Mieux que personne, Ch. Beaulieux connaissait l'ampleur et les difficultés de la tâche qui l'attendait : la Bibliothèque de la Sorbonne en particulier manquait de place pour abriter des collections qui ne cessaient de s'accroître et pour offrir aux chercheurs des conditions de travail appropriées à la recherche scientifique. Il sut convaincre le Recteur Charléty de la nécessité de ces agrandissements et il put ainsi obtenir, grâce à son intervention, les crédits indispensables pour assurer, au milieu des bâtiments de la Sorbonne déjà surpeuplée, la modernisation et le développement de sa bibliothèque. C'est dans le même souci que, sans se laisser arrêter par l'ampleur de l'entreprise, il commença de faire établir le Catalogue collectif des périodiques. Paris et universités de province, repris et continué par le Département des périodiques de la Bibliothèque nationale.
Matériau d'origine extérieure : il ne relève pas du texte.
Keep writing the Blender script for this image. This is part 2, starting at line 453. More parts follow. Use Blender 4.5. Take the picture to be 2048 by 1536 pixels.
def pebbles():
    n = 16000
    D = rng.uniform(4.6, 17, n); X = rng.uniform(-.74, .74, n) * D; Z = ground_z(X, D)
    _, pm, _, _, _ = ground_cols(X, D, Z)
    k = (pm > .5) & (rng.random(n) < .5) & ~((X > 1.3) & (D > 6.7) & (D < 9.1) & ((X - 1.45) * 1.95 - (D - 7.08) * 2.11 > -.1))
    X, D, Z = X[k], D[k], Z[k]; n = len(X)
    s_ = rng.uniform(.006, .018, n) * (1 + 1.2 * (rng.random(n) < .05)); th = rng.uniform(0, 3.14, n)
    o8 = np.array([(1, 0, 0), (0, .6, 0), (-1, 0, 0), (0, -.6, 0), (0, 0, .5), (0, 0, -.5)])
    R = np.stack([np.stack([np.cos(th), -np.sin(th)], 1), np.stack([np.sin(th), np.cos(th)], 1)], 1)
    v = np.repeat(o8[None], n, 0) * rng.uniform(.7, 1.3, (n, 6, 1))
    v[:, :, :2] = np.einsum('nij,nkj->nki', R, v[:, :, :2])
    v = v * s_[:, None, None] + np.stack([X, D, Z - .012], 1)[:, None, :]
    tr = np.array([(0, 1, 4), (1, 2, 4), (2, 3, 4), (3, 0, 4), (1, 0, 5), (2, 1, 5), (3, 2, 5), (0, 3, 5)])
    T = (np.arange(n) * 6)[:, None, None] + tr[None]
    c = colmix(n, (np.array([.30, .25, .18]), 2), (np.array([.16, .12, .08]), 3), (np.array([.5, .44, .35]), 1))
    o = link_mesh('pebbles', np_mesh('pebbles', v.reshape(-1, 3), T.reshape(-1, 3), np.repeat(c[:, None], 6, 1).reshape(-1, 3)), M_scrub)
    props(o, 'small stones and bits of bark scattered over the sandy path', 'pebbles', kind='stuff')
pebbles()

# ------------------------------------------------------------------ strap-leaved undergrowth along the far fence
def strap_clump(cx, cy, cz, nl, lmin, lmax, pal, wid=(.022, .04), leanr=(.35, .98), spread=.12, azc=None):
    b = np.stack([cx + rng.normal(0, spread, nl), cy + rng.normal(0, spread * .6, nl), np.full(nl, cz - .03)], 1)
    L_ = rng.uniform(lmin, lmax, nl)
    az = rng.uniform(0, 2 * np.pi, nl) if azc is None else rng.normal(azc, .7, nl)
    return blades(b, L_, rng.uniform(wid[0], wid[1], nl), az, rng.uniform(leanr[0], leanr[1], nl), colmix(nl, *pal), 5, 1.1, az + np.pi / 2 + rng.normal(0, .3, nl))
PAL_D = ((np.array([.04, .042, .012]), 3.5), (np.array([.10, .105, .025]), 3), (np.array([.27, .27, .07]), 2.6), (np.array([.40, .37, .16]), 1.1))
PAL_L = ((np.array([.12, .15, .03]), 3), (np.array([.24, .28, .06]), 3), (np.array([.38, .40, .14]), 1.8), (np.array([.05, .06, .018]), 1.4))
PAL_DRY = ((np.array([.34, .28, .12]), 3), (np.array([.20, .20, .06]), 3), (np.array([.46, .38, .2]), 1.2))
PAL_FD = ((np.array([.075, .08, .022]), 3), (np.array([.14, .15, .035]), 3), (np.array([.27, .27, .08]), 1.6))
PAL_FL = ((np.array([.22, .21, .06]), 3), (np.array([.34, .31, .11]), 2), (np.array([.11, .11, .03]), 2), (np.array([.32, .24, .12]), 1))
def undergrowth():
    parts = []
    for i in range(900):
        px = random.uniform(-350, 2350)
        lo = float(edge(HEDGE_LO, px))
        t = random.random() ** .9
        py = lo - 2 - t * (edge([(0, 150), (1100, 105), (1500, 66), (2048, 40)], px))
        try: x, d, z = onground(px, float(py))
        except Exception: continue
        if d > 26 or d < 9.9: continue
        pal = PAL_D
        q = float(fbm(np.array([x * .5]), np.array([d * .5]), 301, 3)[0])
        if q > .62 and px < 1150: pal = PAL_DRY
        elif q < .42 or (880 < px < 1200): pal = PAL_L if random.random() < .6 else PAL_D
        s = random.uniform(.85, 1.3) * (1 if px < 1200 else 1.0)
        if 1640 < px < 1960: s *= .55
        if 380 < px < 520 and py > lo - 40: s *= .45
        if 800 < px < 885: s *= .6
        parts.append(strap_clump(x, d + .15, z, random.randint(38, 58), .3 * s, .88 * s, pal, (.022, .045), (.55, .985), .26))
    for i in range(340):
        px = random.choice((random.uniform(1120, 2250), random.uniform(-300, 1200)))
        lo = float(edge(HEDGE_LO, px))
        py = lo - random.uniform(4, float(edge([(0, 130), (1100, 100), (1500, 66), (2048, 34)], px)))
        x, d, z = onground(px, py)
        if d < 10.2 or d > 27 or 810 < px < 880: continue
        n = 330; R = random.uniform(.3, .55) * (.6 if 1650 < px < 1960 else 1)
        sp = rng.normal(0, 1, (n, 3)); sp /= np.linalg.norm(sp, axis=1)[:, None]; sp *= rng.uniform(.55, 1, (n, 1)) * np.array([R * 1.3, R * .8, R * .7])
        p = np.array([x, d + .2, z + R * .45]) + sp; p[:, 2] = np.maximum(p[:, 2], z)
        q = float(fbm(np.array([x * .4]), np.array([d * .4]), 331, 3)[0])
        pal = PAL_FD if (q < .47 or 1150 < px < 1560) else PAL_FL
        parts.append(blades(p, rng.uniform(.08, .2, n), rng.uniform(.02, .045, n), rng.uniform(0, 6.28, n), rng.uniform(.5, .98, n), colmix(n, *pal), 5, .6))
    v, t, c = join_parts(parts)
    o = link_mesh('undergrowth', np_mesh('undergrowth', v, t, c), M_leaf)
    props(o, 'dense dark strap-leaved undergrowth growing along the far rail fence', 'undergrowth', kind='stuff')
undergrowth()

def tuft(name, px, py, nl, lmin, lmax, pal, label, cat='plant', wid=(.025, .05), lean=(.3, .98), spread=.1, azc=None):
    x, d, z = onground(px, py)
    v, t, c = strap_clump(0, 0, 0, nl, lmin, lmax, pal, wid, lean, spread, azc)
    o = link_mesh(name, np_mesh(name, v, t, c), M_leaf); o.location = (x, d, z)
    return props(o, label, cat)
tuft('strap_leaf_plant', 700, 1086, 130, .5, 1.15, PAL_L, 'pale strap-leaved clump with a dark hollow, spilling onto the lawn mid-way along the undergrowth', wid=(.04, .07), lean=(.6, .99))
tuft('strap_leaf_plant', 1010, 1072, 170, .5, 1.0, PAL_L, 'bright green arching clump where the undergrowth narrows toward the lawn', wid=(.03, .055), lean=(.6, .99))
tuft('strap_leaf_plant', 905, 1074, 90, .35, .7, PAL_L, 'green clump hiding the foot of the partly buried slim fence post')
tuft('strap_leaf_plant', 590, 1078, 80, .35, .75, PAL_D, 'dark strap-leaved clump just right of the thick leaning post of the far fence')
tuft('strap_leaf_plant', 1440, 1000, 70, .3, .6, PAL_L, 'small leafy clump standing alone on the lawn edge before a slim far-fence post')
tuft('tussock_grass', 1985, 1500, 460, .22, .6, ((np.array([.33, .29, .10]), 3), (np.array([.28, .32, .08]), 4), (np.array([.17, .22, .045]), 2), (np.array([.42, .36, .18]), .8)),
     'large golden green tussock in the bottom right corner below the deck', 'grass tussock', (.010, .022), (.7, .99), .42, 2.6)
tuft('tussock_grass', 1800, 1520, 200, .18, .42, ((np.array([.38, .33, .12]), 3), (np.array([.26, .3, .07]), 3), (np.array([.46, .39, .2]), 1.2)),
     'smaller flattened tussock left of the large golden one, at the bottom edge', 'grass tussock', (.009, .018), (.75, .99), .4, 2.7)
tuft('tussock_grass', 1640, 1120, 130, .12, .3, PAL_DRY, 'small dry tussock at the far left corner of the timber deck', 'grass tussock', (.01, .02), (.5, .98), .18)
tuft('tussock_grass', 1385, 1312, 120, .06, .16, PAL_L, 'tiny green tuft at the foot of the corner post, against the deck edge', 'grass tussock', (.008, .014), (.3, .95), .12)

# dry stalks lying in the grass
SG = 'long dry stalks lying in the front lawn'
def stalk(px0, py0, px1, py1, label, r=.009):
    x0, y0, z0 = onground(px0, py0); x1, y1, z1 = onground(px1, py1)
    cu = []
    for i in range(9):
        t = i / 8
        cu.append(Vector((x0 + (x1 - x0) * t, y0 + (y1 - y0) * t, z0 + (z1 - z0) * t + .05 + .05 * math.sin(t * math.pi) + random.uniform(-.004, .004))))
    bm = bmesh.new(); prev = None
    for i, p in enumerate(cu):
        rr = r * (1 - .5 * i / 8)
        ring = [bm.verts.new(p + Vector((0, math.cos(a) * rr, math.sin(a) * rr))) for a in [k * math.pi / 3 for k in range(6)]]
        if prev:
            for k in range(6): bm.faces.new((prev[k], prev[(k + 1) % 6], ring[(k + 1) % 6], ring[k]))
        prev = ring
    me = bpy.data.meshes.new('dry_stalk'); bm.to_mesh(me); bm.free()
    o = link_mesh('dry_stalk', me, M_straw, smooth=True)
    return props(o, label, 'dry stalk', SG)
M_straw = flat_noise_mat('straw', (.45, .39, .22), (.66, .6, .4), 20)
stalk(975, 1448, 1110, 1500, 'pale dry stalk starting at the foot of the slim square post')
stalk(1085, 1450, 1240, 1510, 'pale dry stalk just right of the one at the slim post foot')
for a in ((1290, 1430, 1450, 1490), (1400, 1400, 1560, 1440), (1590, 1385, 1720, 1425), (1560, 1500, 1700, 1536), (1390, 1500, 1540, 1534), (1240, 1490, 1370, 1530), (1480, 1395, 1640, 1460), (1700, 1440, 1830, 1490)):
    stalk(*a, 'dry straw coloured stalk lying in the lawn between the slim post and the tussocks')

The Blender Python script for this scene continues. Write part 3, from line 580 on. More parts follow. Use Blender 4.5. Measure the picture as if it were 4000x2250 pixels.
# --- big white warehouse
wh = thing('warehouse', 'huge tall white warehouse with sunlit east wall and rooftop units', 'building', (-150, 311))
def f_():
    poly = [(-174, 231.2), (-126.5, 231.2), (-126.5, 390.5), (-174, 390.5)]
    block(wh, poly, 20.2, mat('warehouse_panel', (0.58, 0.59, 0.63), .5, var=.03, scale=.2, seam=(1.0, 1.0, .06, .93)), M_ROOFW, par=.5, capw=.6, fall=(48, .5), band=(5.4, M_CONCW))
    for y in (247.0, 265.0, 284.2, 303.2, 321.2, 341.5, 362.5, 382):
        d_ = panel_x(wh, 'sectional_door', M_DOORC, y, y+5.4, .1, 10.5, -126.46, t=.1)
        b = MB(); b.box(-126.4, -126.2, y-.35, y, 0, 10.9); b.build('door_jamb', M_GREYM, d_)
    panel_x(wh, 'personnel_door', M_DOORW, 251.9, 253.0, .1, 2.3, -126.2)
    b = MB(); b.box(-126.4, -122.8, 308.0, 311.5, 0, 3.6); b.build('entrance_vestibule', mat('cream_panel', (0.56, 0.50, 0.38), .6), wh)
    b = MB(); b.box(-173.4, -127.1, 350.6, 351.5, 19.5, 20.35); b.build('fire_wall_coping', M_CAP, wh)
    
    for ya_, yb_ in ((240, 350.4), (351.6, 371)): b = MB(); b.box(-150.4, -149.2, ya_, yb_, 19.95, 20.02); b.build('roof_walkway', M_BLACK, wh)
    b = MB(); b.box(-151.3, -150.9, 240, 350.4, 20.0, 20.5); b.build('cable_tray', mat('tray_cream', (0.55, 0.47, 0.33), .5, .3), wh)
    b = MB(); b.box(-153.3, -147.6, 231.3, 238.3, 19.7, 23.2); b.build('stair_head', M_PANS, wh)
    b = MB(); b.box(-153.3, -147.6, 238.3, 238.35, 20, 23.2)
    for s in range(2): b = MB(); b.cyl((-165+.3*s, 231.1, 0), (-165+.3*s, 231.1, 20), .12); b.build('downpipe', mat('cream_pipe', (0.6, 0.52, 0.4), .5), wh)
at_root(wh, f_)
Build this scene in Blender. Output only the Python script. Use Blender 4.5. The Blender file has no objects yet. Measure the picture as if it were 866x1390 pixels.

Ce travailleur infatigable qui avait publié le catalogue des manuscrits et celui des livres précieux du XVIe siècle abrités à la Sorbonne était doublé d'un savant : sa thèse de doctorat, soutenue en 1927, avait été consacrée à l'histoire de l'orthographe française et lui avait valu d'occuper auprès de son maître, F. Brunot, une place éminente parmi les historiens de la langue française. Il y a quelques années à peine, il publiait encore un projet de simplification de l'orthographe et de la langue.

M. Beaulieux avait réuni sur l'histoire de la langue française une importante collection d'ouvrages dont il a tenu à faire don à la Bibliothèque de l'Université de Bordeaux. « Le fonds Beaulieux» ne compte pas moins de 517 volumes. Parmi les pièces les plus précieuses, citons un exemplaire de la 1re édition du Dictionnaire françois-latin de Robert Estienne (1539) ayant appartenu au fils de l'auteur, Henri II Estienne.

Des qualités humaines complétaient l'érudit et le bibliothécaire; comme les êtres les plus sensibles, Charles Beaulieux cachait sous une apparence de froideur une bonté sans défaut que se plaisent à souligner ceux qui ont eu le privilège de travailler à ses côtés.